Oxygen Ion Conduction in Bulk and Grain Boundaries of Nominally Donor-Doped Lead Zirconate Titanate (PZT): A Combined Impedance and Tracer Diffusion Study

Oxygen ion conduction in Nd3+-doped Pb(ZrxTi1-x)O-3 (PZT) was investigated by impedance spectroscopy and O-18-tracer diffusion with subsequent secondary ion mass spectrometry (SIMS) analysis. Ion blocking electrodes lead to a second relaxation feature in impedance spectra at temperatures above 600 degrees C. This allowed analysis of ionic and electronic partial conductivities. Between 600 degrees C and 700 degrees C those are in the same order of magnitude (10(-5)-10(-4)S/cm) though very differently activated (2.4eV vs. 1.2eV for ions and electron holes, respectively).
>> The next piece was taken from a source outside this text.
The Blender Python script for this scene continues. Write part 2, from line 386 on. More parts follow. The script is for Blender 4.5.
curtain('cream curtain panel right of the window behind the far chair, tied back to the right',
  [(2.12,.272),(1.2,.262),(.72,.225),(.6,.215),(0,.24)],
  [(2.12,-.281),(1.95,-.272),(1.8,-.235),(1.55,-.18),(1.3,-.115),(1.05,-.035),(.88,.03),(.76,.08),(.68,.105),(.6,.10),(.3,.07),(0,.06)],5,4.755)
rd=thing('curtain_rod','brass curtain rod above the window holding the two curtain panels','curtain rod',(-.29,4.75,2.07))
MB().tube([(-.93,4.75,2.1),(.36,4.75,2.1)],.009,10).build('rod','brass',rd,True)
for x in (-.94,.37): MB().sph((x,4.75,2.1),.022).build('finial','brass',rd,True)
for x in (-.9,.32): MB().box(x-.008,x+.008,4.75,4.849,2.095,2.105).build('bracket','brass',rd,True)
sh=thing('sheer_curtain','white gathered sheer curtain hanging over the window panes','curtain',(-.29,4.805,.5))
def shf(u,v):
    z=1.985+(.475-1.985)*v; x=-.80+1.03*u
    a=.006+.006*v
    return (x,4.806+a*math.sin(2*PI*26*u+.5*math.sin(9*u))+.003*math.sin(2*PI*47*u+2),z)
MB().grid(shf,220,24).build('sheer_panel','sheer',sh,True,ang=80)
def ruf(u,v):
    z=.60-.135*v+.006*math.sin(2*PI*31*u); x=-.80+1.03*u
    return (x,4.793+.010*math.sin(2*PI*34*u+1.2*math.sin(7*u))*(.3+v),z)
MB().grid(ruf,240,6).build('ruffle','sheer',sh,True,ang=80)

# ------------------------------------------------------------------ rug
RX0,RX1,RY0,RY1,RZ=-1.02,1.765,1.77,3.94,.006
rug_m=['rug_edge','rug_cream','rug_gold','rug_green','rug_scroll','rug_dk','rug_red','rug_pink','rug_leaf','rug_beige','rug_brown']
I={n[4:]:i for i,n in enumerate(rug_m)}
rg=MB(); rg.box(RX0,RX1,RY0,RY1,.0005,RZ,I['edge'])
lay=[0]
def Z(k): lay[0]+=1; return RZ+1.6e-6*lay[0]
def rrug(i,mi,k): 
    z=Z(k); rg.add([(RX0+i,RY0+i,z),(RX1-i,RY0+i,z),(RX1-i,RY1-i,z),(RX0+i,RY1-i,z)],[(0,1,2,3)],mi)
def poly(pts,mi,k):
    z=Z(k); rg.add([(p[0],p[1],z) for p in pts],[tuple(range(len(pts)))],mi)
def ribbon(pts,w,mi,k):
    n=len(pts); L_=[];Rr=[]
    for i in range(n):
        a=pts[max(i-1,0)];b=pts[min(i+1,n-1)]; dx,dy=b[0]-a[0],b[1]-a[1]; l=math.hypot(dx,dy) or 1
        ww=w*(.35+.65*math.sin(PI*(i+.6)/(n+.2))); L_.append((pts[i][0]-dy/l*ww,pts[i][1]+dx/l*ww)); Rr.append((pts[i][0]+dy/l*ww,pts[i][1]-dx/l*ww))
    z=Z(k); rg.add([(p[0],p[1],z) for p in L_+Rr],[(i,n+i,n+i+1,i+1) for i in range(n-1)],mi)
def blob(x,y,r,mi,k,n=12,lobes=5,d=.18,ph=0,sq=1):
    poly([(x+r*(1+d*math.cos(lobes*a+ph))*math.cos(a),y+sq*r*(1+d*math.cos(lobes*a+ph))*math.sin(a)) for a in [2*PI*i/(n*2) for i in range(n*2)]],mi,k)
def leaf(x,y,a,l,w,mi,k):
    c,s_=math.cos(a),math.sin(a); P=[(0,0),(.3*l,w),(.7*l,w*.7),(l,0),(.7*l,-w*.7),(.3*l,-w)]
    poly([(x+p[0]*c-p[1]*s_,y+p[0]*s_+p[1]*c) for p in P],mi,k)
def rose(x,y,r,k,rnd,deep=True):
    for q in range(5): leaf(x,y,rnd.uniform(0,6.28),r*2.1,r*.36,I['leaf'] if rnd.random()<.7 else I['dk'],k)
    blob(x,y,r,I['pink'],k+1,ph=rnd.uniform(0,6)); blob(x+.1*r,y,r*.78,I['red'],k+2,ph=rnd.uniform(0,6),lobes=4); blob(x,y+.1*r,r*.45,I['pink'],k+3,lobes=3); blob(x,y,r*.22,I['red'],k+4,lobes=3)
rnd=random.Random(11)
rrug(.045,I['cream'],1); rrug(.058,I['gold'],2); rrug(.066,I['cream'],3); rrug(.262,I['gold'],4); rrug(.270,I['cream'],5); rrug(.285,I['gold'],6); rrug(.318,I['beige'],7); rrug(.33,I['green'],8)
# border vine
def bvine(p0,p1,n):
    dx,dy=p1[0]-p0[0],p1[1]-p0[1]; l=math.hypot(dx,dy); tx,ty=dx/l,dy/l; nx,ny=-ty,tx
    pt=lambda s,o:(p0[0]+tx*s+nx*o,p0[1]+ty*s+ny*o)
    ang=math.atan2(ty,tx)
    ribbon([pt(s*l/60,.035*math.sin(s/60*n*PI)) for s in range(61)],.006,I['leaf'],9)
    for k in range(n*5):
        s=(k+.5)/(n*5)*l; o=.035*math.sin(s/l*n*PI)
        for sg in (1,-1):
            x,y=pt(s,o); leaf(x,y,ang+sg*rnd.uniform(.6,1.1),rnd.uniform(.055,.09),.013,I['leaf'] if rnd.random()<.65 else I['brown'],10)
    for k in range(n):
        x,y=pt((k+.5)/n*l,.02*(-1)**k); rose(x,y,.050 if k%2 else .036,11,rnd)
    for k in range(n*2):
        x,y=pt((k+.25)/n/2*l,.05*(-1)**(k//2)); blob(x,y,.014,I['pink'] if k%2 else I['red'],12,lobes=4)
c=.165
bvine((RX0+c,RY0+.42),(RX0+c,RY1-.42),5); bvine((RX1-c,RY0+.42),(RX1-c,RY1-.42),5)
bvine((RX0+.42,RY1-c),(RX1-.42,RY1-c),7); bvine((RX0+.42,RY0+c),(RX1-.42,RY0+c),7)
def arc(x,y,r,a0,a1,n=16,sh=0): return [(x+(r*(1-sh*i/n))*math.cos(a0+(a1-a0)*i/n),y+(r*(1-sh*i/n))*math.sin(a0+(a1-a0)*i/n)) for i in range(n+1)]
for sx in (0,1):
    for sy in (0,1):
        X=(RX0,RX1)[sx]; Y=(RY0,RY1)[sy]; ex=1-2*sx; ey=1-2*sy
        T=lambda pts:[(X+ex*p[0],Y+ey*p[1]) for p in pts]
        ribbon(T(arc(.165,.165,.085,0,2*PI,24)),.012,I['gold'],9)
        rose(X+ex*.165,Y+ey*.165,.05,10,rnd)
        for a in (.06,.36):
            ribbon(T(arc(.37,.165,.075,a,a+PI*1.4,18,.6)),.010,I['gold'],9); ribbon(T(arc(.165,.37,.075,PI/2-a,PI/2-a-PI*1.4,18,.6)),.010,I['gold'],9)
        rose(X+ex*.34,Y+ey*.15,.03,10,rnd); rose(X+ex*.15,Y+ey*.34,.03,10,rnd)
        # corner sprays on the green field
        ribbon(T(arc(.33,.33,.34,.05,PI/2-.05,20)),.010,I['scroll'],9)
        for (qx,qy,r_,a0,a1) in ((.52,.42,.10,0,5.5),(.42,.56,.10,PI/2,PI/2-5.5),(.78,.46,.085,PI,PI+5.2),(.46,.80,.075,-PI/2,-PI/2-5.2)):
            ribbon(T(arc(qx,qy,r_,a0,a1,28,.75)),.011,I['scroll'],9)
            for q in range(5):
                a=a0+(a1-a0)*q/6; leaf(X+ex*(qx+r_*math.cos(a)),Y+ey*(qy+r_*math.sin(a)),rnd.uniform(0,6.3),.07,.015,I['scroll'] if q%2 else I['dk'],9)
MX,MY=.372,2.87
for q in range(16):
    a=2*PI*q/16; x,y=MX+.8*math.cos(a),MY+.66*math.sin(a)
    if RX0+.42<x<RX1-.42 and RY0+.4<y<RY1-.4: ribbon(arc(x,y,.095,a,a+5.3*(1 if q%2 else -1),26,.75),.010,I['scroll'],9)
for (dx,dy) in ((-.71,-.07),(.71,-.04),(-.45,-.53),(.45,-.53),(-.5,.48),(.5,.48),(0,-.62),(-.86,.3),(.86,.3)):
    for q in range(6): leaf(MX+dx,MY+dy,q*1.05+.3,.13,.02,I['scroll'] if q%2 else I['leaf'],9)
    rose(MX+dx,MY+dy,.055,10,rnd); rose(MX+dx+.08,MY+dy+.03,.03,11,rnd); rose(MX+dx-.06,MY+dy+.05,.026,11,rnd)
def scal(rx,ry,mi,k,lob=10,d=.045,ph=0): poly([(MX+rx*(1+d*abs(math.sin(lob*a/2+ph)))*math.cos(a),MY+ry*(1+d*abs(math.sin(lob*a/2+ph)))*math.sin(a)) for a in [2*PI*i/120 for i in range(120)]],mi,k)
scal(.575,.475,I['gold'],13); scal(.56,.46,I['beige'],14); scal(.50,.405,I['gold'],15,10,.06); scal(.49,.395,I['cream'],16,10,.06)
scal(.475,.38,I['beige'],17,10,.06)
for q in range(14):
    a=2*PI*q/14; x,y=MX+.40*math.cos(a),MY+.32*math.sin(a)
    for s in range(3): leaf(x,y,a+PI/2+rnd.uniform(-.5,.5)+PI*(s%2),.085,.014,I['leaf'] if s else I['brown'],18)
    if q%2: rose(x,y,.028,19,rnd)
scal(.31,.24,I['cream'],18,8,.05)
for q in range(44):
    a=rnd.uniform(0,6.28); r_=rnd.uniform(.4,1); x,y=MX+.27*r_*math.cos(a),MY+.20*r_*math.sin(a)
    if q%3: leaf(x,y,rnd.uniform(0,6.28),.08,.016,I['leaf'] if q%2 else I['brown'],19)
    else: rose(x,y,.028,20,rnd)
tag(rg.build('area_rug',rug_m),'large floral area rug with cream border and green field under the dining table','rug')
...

Oxygen tracer experiments showed that ion transport mainly takes place along grain boundaries with partly very high local ionic conductivities. Numerical analysis of the tracer profiles, including a near-surface space charge zone, revealed bulk and grain-boundary diffusion coefficients. Calculation of an effective ionic conductivity from these diffusion coefficients showed good agreement with conductivity values determined from impedance measurements. Based on these data oxygen vacancy concentrations in grain boundary and bulk could be estimated. Annealing at high temperatures caused a decrease in the grain-boundary ionic conductivity and onset of additional defect chemical processes near the surface, most probably due to cation diffusion.